[EXERCISE PROMPT] Each line of the material must be repeated precisely, with the pictures left out.

[DATA SECTION]
--------------------
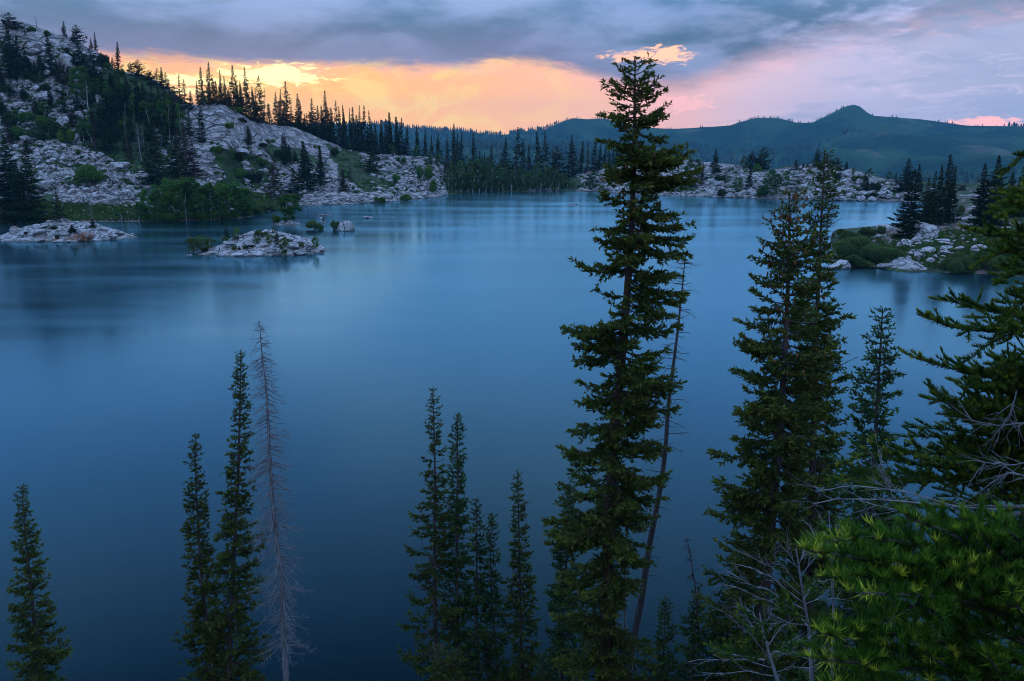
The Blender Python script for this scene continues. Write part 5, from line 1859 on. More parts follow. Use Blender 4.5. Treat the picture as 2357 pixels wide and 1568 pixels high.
# ---- tall conifers at the left edge by the meadow, trees over the talus
GL = 'conifers by the lakeside meadow'
for x, yt, yb, w, lb in ((20, 165, 650, 150, 'dark conifer cut by the left edge beside the meadow'), (82, 55, 620, 140, 'tallest dark conifer at the left edge by the meadow'), (150, 235, 640, 110, 'shorter conifer behind the meadow pair at the left edge'), (200, 95, 655, 165, 'full dark conifer rightmost of the clump at the left meadow edge')):
    o, _, _ = stand('bigspruce', c3, K3, x, yt, yb, w)
    tag(o, lb, 'tree', GL)
for key, x, yt, yb, w, lb, cat in (('spruce', 1055, 25, 405, 140, 'broad dark spruce at the foot of the talus, left of the dome', 'tree'), ('spire', 1010, 120, 375, 70, 'thinner conifer close left of the broad talus spruce', 'tree'), ('brown', 1262, 45, 365, 110, 'brownish tall conifer before the left end of the granite dome', 'tree'),
                                   ('brown', 1312, 95, 350, 90, 'brownish conifer overlapping the left face of the granite dome', 'tree'), ('spruce', 1200, 60, 330, 110, 'dark spruce left of the brownish tall conifer by the dome', 'tree'), ('snag', 955, -10, 245, 70, 'tall pale snag above the talus, left of the broad spruce', 'dead tree'), ('brown', 872, 15, 225, 60, 'rusty thin conifer above the talus beside the pale snag', 'tree'),
                                   ('snag', 1405, 160, 310, 50, 'grey snag low on the dome face, left of its twin', 'dead tree'), ('snag', 1435, 170, 305, 40, 'grey snag low on the dome face, right of its twin', 'dead tree'),
                                   ('shrub', 625, 275, 395, 180, 'large dark green bush in the middle of the talus', 'shrub'), ('shrub', 520, 350, 400, 70, 'small bush left of the large talus bush', 'shrub'), ('brown', 1850, 205, 495, 160, 'wide brownish conifer near the shore right of the grove', 'tree'), ('spruce', 1985, 285, 500, 130, 'dark conifer right of the wide brownish one near the shore', 'tree'),
                                   ('spruce', 2072, 105, 440, 125, 'large dark spruce on the lower dome slope', 'tree'), ('ragged', 2165, 138, 405, 80, 'conifer with bare pale stem right of the large slope spruce', 'tree'), ('spire', 1920, 55, 265, 52, 'slim fir high on the dome slope, left of its shorter neighbour', 'tree'), ('spire', 1952, 130, 262, 48, 'shorter slim fir on the dome slope', 'tree'),
                                   ('spire', 1682, 5, 135, 44, 'small fir alone on the upper face of the granite dome', 'tree'), ('spruce', 2312, 295, 445, 78, 'squat conifer at the right foot of the dome slope', 'tree'), ('spire', 1990, 165, 240, 34, 'tiny fir on the dome slope beside the slim pair', 'tree')):
    o, _, _ = stand(key, c3, K3, x, yt, yb, w)
    tag(o, lb, cat, 'trees of the talus and dome slope')
# ---- grove on the lakeshore
row([stand('grove' if w > 110 else 'aspen', c3, K3, x, yt, yb, w) for x, yt, yb, w in ((822, 555, 655, 90), (932, 515, 655, 90), (970, 575, 662, 70), (1040, 430, 640, 140), (1110, 375, 640, 180), (1185, 400, 640, 150), (1265, 352, 640, 190), (1345, 420, 645, 140), (1395, 385, 640, 160), (1470, 400, 635, 150), (1535, 385, 625, 190), (1610, 430, 635, 150), (1660, 480, 635, 120))],
    'leafy aspen', 'in the grove along the left lakeshore', 'aspens of the lakeshore grove')
row([stand('shrub', c3, K3, x, yt, yb, w) for x, yt, yb, w in ((1010, 590, 655, 90), (1090, 580, 655, 110), (1165, 595, 655, 90), (1245, 580, 655, 110), (1320, 590, 655, 90), (1400, 585, 655, 110), (1480, 580, 652, 110), (1560, 575, 648, 120))],
    'leafy shrub', 'at the waterline under the lakeshore grove', 'shrubs under the grove', 'shrub')
row([stand('willow', c3, K3, x, yt, yb, w) for x, yt, yb, w in ((1640, 560, 645, 120), (1715, 545, 630, 130), (1780, 528, 612, 150), (1830, 560, 610, 80))],
    'pale willow shrub', 'beside the grove on the left lakeshore', 'willows beside the grove', 'shrub')
o, _, _ = stand('grove', c3, K3, 1940, 472, 648, 150, isl_cast(isl3_hit))
tag(o, 'dense bushy birch growing on the small low islet', 'tree')
o, _, _ = stand('shrub', c3, K3, 1850, 600, 665, 80, isl_cast(isl3_hit))
tag(o, 'leafy bush at the left end of the small low islet', 'shrub')
# ---- trees at the big rust islet, and its bare pole
for key, x, yt, yb, w, lb, cat in (('ragged', 405, 425, 660, 80, 'dark conifer growing behind the rusty islet', 'tree'), ('snag', 622, 455, 690, 40, 'bare pale pole behind the right end of the rusty islet', 'dead tree'), ('spire', 625, 630, 690, 34, 'low dark fir at the foot of the bare pale pole', 'tree')):
    o, _, _ = stand(key, c3, K3, x, yt, yb, w, isl_cast(isl2_hit))
    tag(o, lb, cat)
o, _, _ = stand('spire', c3, K3, 488, 670, 725, 40, isl_cast(isl2_hit))
tag(o, 'tiny dark fir rooted in a crack of the rusty islet', 'tree')
row([stand('darkshrub', c3, K3, x, yt, yb, w, isl_cast(isl2_hit)) for x, yt, yb, w in ((365, 682, 702, 60), (500, 700, 730, 50), (380, 745, 772, 40), (175, 720, 742, 30))], 'small dark cushion of heath', 'on the rusty islet', 'heath on the rusty islet', 'shrub')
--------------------
[TASK RESPONSE]
The Blender Python script for this scene continues. Write part 5, from line 1859 on. More parts follow. Use Blender 4.5. Treat the picture as 2357 pixels wide and 1568 pixels high.
# ---- tall conifers at the left edge by the meadow, trees over the talus
GL = 'conifers by the lakeside meadow'
for x, yt, yb, w, lb in ((20, 165, 650, 150, 'dark conifer cut by the left edge beside the meadow'), (82, 55, 620, 140, 'tallest dark conifer at the left edge by the meadow'), (150, 235, 640, 110, 'shorter conifer behind the meadow pair at the left edge'), (200, 95, 655, 165, 'full dark conifer rightmost of the clump at the left meadow edge')):
    o, _, _ = stand('bigspruce', c3, K3, x, yt, yb, w)
    tag(o, lb, 'tree', GL)
for key, x, yt, yb, w, lb, cat in (('spruce', 1055, 25, 405, 140, 'broad dark spruce at the foot of the talus, left of the dome', 'tree'), ('spire', 1010, 120, 375, 70, 'thinner conifer close left of the broad talus spruce', 'tree'), ('brown', 1262, 45, 365, 110, 'brownish tall conifer before the left end of the granite dome', 'tree'),
                                   ('brown', 1312, 95, 350, 90, 'brownish conifer overlapping the left face of the granite dome', 'tree'), ('spruce', 1200, 60, 330, 110, 'dark spruce left of the brownish tall conifer by the dome', 'tree'), ('snag', 955, -10, 245, 70, 'tall pale snag above the talus, left of the broad spruce', 'dead tree'), ('brown', 872, 15, 225, 60, 'rusty thin conifer above the talus beside the pale snag', 'tree'),
                                   ('snag', 1405, 160, 310, 50, 'grey snag low on the dome face, left of its twin', 'dead tree'), ('snag', 1435, 170, 305, 40, 'grey snag low on the dome face, right of its twin', 'dead tree'),
                                   ('shrub', 625, 275, 395, 180, 'large dark green bush in the middle of the talus', 'shrub'), ('shrub', 520, 350, 400, 70, 'small bush left of the large talus bush', 'shrub'), ('brown', 1850, 205, 495, 160, 'wide brownish conifer near the shore right of the grove', 'tree'), ('spruce', 1985, 285, 500, 130, 'dark conifer right of the wide brownish one near the shore', 'tree'),
                                   ('spruce', 2072, 105, 440, 125, 'large dark spruce on the lower dome slope', 'tree'), ('ragged', 2165, 138, 405, 80, 'conifer with bare pale stem right of the large slope spruce', 'tree'), ('spire', 1920, 55, 265, 52, 'slim fir high on the dome slope, left of its shorter neighbour', 'tree'), ('spire', 1952, 130, 262, 48, 'shorter slim fir on the dome slope', 'tree'),
                                   ('spire', 1682, 5, 135, 44, 'small fir alone on the upper face of the granite dome', 'tree'), ('spruce', 2312, 295, 445, 78, 'squat conifer at the right foot of the dome slope', 'tree'), ('spire', 1990, 165, 240, 34, 'tiny fir on the dome slope beside the slim pair', 'tree')):
    o, _, _ = stand(key, c3, K3, x, yt, yb, w)
    tag(o, lb, cat, 'trees of the talus and dome slope')
# ---- grove on the lakeshore
row([stand('grove' if w > 110 else 'aspen', c3, K3, x, yt, yb, w) for x, yt, yb, w in ((822, 555, 655, 90), (932, 515, 655, 90), (970, 575, 662, 70), (1040, 430, 640, 140), (1110, 375, 640, 180), (1185, 400, 640, 150), (1265, 352, 640, 190), (1345, 420, 645, 140), (1395, 385, 640, 160), (1470, 400, 635, 150), (1535, 385, 625, 190), (1610, 430, 635, 150), (1660, 480, 635, 120))],
    'leafy aspen', 'in the grove along the left lakeshore', 'aspens of the lakeshore grove')
row([stand('shrub', c3, K3, x, yt, yb, w) for x, yt, yb, w in ((1010, 590, 655, 90), (1090, 580, 655, 110), (1165, 595, 655, 90), (1245, 580, 655, 110), (1320, 590, 655, 90), (1400, 585, 655, 110), (1480, 580, 652, 110), (1560, 575, 648, 120))],
    'leafy shrub', 'at the waterline under the lakeshore grove', 'shrubs under the grove', 'shrub')
row([stand('willow', c3, K3, x, yt, yb, w) for x, yt, yb, w in ((1640, 560, 645, 120), (1715, 545, 630, 130), (1780, 528, 612, 150), (1830, 560, 610, 80))],
    'pale willow shrub', 'beside the grove on the left lakeshore', 'willows beside the grove', 'shrub')
o, _, _ = stand('grove', c3, K3, 1940, 472, 648, 150, isl_cast(isl3_hit))
tag(o, 'dense bushy birch growing on the small low islet', 'tree')
o, _, _ = stand('shrub', c3, K3, 1850, 600, 665, 80, isl_cast(isl3_hit))
tag(o, 'leafy bush at the left end of the small low islet', 'shrub')
# ---- trees at the big rust islet, and its bare pole
for key, x, yt, yb, w, lb, cat in (('ragged', 405, 425, 660, 80, 'dark conifer growing behind the rusty islet', 'tree'), ('snag', 622, 455, 690, 40, 'bare pale pole behind the right end of the rusty islet', 'dead tree'), ('spire', 625, 630, 690, 34, 'low dark fir at the foot of the bare pale pole', 'tree')):
    o, _, _ = stand(key, c3, K3, x, yt, yb, w, isl_cast(isl2_hit))
    tag(o, lb, cat)
o, _, _ = stand('spire', c3, K3, 488, 670, 725, 40, isl_cast(isl2_hit))
tag(o, 'tiny dark fir rooted in a crack of the rusty islet', 'tree')
row([stand('darkshrub', c3, K3, x, yt, yb, w, isl_cast(isl2_hit)) for x, yt, yb, w in ((365, 682, 702, 60), (500, 700, 730, 50), (380, 745, 772, 40), (175, 720, 742, 30))], 'small dark cushion of heath', 'on the rusty islet', 'heath on the rusty islet', 'shrub')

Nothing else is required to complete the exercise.